REPUBLIKA.CO.ID, MANADO -- Pengamat ekonomi Universitas Sam Ratulangi, Dr Joubert Maramis mengatakan pemerintah harus menambah depo penyimpanan bahan bakar minyak (BBM) di Indonesia. Sehingga aman dalam waktu yang lama, meskipun harga pasar berfluktuasi.
"Pemerintah harus menambah depo penyimpanan BBM di seluruh Indonesia, dengan kapasitas dua atau tiga kali lipat dari yang ada saat ini, jika ingin aman BBM di masa depan," kata Joubert di Manado, Rabu (4/3).
Ia mengatakan naik turunnya harga BBM yang sangat cepat saat ini merupakan konsekuensi karena pemerintah menerapkan sistem mekanisme pasar. Dalam mekanisme pasar dikenal sistem logistik atau persediaan, yaitu first in first out (FIFO).
"Jadi BBM mengikuti harga pasar perolehan saat ini. Ketika harga rendah waktu dibeli maka dijual dengan harga tersebut. Sehingga memang mekanisme subsidi sudah tidak ada lagi. Harga bisa naik dan bisa turun seketika," tuturnya.

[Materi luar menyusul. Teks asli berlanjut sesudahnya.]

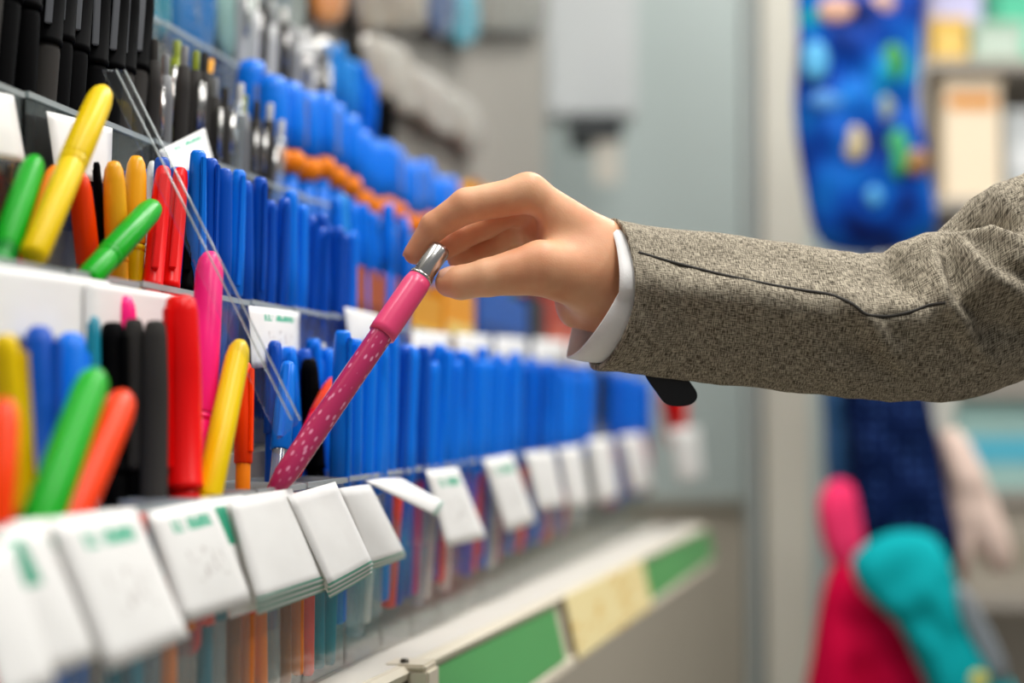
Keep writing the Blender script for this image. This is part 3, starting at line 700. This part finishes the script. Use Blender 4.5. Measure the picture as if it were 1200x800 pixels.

Dia mengatakan, yang jadi masalah jika terjadi krisis minyak atau melemahnya kurs rupiah akan menyebabkan impor menjadi mahal. Artinya, kata dia, kalau hal tersebut terjadi, apalagi dengan ekstrim, bisa jadi harga BBM menjadi dua atau tiga kali dari harga saat ini.
"Ini konsekuensi dari mekanisme pasar. Jadi, mau tidak mau masyarakat harus menyesuaikan dengan prilaku harga," jelasnya.
Untuk itu sudah saatnya pemerintah melakukan penimbunanan atau memperbesar stok BBM ketika haga pasar murah. Beli sebanyak-banyaknya, kemudian simpan sebagai cadangan untuk operasi pasar.
Namun, katanya, kebijakan saat ini sudah tepat, karena sudah tidak ada lagi subsidi. Namun yang diperkuat adalah sistem logistik dan rencana persediaan di masa depan.
"Minimal cadangan BBM untuk tiga atau empat bulan ke depan telah ada di depot-depot Pertamina," ucap dia.